Michael Rosenfeld Gallery is proud to present its first solo exhibition featuring the work of James VanDerZee (American, 1886-1983). Harlem Guaranteed includes thirty, rare, vintage gelatin silver prints, dating from 1907 to 1954, including studio portraits with sitters of all ages, and photographs of Harlem’s architectural landmarks, parades, funerals and social clubs. By capturing the people and places of his neighborhood – New York’s famed 125th Street - for over forty years, the photography of James VanDerZee has preserved for future generations an important aspect of Harlem’s cultural legacy and a vibrant moment in American history.

James VanDerZee is regarded as one of the foremost American photographers of the twentieth century and a master of the medium. Born and raised in Lenox, Massachusetts, VanDerZee obtained his first camera as a teenager and taught himself to take and develop photographs using family and friends as subjects. In 1905, he moved to New York and worked odd jobs for several years before becoming a darkroom assistant to a photographer in a Newark department store. VanDerZee quickly advanced from the darkroom to the portrait studio, and in 1911, his sister Jennie invited him to open a photography studio as an adjunct to the Toussaint Conservatory of Art and Music, which she operated out of her brownstone on 125th Street. In 1916, VanDerZee opened his own studio located at 109 125th Street, called the Guarantee Photo Studio (incorporated as the G.G.G. Photo Studio in 1928), and rapidly established himself as Harlem’s preeminent photographer.

Over the years, VanDerZee photographed countless African-American celebrities and successful middle-class families. He took great care in staging his portraits, using ornate furniture, props, and painted backdrops (many of his own design), and posing each sitter “…in such a way that the picture would tell a story.” His signature style of portraiture often included retouching the final image with oils and transparent watercolors and/or the use of photomontage.

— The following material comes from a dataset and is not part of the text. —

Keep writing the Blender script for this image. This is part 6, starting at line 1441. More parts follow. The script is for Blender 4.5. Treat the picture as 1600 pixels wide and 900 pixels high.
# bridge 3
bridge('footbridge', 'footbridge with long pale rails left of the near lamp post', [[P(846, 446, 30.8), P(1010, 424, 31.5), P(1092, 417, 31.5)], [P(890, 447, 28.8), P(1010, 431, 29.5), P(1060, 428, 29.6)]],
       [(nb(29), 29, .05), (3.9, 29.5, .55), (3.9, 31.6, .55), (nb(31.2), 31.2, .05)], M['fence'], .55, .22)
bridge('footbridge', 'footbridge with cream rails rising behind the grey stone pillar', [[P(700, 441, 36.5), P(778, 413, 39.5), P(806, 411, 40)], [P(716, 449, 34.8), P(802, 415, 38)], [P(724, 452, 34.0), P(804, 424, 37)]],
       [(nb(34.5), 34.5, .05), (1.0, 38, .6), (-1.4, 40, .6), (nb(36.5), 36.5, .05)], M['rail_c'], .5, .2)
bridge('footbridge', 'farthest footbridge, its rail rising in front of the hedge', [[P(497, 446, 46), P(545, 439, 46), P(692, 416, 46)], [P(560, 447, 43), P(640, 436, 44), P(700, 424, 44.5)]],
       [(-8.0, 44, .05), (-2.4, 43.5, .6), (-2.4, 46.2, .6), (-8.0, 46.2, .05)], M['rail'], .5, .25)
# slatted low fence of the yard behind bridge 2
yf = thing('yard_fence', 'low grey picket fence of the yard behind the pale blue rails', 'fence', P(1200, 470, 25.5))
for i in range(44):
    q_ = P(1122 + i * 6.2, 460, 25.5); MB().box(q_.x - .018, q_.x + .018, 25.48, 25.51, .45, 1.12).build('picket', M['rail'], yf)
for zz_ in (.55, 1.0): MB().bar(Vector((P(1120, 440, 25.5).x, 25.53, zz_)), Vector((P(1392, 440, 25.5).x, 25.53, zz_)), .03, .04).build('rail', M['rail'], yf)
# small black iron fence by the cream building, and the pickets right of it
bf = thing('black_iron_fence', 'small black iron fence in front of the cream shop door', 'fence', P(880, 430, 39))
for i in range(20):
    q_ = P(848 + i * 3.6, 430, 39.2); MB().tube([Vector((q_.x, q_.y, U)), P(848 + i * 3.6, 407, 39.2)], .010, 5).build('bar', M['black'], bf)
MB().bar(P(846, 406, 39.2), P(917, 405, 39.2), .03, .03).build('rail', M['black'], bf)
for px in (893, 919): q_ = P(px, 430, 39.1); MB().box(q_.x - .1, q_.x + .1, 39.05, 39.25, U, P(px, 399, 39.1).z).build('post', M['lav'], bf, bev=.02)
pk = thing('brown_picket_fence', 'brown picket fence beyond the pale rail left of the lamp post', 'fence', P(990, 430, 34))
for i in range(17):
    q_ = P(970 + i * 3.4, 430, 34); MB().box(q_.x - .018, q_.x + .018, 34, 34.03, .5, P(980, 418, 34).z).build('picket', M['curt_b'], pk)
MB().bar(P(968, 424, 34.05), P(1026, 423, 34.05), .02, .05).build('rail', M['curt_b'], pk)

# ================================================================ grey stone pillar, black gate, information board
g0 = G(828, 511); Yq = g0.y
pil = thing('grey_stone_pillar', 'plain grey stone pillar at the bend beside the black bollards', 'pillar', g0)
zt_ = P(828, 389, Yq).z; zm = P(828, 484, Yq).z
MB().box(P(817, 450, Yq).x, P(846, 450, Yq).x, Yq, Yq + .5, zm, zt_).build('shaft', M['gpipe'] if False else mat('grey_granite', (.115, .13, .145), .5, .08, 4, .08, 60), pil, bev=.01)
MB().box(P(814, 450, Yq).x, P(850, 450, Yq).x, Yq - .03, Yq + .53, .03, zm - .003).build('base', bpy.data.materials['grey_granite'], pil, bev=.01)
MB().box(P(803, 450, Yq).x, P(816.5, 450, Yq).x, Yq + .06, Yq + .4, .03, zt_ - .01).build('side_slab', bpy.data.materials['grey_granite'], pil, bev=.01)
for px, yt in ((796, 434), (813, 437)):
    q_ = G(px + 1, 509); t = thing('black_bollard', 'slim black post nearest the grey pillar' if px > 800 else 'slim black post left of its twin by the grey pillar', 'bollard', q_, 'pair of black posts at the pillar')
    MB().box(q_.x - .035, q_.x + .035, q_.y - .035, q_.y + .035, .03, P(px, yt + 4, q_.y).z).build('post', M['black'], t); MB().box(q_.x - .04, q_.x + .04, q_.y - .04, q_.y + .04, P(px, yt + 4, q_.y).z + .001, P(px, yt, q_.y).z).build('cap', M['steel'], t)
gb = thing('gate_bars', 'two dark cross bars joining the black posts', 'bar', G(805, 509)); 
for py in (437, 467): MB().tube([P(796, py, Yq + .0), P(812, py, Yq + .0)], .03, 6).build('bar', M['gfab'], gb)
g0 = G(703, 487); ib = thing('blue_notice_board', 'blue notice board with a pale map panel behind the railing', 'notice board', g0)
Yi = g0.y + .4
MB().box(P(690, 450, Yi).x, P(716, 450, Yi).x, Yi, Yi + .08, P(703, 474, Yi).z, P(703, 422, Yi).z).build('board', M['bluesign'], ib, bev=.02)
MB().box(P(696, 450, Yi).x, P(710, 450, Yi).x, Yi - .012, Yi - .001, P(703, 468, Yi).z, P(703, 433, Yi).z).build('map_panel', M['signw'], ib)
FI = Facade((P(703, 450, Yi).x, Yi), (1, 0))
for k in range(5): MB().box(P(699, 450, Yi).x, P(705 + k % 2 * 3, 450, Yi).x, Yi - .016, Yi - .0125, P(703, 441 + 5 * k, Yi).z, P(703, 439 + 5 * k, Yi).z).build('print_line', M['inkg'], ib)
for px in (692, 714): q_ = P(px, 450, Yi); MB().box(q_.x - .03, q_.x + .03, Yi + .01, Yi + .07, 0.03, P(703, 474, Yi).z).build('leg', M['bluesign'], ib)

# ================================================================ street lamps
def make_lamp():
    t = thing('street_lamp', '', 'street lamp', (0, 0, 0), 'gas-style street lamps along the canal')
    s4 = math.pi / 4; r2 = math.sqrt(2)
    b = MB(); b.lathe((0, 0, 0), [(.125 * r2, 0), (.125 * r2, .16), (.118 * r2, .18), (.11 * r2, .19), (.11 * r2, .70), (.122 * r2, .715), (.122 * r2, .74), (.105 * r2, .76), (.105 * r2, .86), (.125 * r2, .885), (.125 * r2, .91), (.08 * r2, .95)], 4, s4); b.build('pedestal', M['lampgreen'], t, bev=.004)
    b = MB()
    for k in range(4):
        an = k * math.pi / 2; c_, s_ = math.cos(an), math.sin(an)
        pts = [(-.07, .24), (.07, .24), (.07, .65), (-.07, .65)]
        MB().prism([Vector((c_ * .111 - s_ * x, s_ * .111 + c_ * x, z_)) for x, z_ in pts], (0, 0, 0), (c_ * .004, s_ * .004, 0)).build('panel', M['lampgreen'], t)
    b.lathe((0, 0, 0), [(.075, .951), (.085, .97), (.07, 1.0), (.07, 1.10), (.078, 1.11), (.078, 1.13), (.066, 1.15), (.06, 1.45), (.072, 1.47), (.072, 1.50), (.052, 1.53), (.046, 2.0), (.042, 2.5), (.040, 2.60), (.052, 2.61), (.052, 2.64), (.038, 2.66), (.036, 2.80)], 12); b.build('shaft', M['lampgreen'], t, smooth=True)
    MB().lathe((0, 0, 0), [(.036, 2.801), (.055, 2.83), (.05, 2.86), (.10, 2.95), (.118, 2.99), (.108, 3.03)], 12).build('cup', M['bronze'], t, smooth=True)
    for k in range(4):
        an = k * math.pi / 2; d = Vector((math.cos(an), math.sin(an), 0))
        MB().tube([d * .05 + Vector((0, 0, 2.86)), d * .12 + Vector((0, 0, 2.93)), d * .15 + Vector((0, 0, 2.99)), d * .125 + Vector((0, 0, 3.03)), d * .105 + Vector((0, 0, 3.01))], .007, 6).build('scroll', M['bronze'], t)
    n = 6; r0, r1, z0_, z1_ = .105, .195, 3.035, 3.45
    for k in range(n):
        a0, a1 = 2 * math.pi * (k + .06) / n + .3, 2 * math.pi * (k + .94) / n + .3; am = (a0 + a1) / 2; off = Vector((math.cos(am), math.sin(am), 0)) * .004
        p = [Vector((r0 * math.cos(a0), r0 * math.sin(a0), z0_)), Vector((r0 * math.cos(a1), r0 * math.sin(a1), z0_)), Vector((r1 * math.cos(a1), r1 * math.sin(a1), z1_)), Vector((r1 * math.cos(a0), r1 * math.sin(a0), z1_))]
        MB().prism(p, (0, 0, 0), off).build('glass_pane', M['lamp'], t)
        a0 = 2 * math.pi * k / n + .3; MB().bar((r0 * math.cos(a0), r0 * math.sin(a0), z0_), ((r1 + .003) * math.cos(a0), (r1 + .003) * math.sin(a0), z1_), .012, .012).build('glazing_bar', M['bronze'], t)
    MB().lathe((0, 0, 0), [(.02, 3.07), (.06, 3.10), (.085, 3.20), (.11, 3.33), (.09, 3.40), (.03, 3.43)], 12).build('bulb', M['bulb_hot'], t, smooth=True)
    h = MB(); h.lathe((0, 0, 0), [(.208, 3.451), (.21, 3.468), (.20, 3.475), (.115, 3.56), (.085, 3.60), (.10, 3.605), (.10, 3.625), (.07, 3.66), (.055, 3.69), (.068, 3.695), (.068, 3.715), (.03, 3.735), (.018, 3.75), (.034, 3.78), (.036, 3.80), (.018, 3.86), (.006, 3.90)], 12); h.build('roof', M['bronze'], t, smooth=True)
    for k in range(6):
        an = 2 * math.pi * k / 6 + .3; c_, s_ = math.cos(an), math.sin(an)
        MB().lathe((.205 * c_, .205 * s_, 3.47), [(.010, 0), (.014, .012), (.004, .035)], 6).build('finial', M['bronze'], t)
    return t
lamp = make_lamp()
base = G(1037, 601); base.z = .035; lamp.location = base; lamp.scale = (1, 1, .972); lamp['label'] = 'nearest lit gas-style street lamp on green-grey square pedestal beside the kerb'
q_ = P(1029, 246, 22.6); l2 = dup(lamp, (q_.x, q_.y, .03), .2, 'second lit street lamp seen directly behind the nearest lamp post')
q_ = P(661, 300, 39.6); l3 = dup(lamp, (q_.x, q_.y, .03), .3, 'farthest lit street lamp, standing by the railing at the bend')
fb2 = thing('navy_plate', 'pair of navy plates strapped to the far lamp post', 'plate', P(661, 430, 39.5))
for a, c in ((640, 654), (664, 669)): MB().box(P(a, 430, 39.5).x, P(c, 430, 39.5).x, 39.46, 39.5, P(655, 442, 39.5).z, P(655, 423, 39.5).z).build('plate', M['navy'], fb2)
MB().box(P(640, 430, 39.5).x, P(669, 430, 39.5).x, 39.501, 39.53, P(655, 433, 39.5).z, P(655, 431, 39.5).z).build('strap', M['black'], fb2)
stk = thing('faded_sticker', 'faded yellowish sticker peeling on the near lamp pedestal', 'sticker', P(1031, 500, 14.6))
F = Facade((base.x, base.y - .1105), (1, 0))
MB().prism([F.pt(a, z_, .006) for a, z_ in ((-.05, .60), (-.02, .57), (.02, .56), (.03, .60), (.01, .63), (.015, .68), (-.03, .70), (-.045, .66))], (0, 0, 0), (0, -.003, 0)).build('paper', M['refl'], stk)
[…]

In addition to his work in the portrait studio, VanDerZee served as the official photographer to Marcus Garvey’s United Negro Improvement Associate (UNIA), and he photographed myriad buildings, church functions, parades and funerals, capturing the excitement and idealism of the Harlem Renaissance and providing a valuable visual record of twentieth century Harlem. Although his work was well-known for decades within the Harlem community, his photographs reached a wider audience in 1969, when his work was included in the Metropolitan Museum of Art’s controversial exhibition, Harlem On My Mind. VanDerZee continued to take portraits and photograph Harlem until he died of a heart attack in 1983. Since then, his work has been the subject of numerous exhibitions and scholarship, most notably, a retrospective organized by the National Portrait Gallery in 1993 and the establishment of the James VanDerZee Photographic Collections at The Studio Museum in Harlem.

This exhibition is accompanied by a fully-illustrated color catalogue with essays by Hilton Als and Dr. Cheryl Finley.